Тип рассказов О'Генри больше всего приближается к сказовой форме (до сих пор еще одной из излюбленных форм русского рассказа): непринужденно диалогический язык, авторские отступления, чисто американские трамвайные, тротуарные словечки, каких не разыщешь ни в каком словаре. Впрочем, до конца проведенной формы сказа, когда автора – нет, автор – тот же актер, когда даже авторские ремарки даются языком, близким к языку изображаемой среды – у О'Генри нет.

Это все – из области статики художественного произведения. Но городского читателя, выросшего в бешеных скоростях современного города, – одной статикой не удовлетворить: нужна динамика сюжета. Отсюда – все это желтое море уголовной, сыщицкой литературы, обычно грубой и антихудожественной в языковом отношении.
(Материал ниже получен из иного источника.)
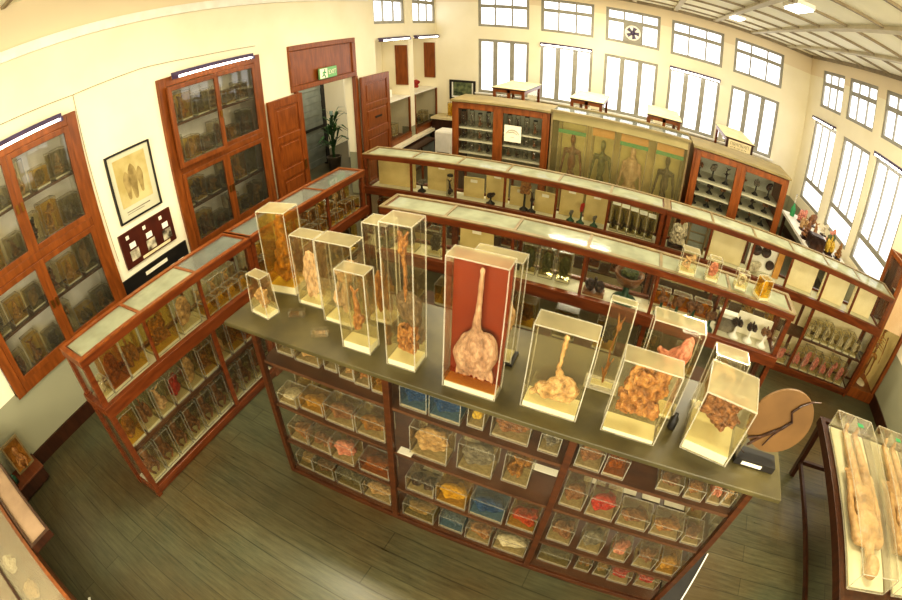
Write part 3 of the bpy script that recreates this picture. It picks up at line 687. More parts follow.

У О'Генри блестящий язык обычно соединен с динамичным сюжетом. Любимейший его композиционный прием – это совершенная неожиданность развязки. Иногда эффект неожиданности очень искусно достигается автором при помощи того, что можно назвать ложной развязкой, то есть в сюжетном силлогизме читатель намеренно приводится к ошибочному выводу, а затем где-нибудь вдруг, в конце, крутой поворот – и открывается развязка совершенно иная (рассказы «Кабачок и роза», «Смелее», «Квадратура круга», «Как скрывался Черный Билль»). Очень сложные и тонкие композиционные приемы можно найти в романе О'Генри «Короли и капуста».

К сожалению, в композиции рассказов О'Генри, особенно в переходах к развязке – есть однообразие: хроническая неожиданность теряет свой смысл, неожиданности – ожидаешь, исключение становится правилом. Это – то же самое ощущение, какое испытываешь под дождем парадоксов Уайльда: в конце концов видишь, что каждый из его парадоксов – только вывернутый наизнанку трюизм.

Впрочем, у Толстого Катюшу Маслову Нехлюдов не меньше любил оттого, что она была чуть-чуть раскосой. И указанные недостатки не помешали О'Генри стать одним из любимейших писателей в Америке и Англии.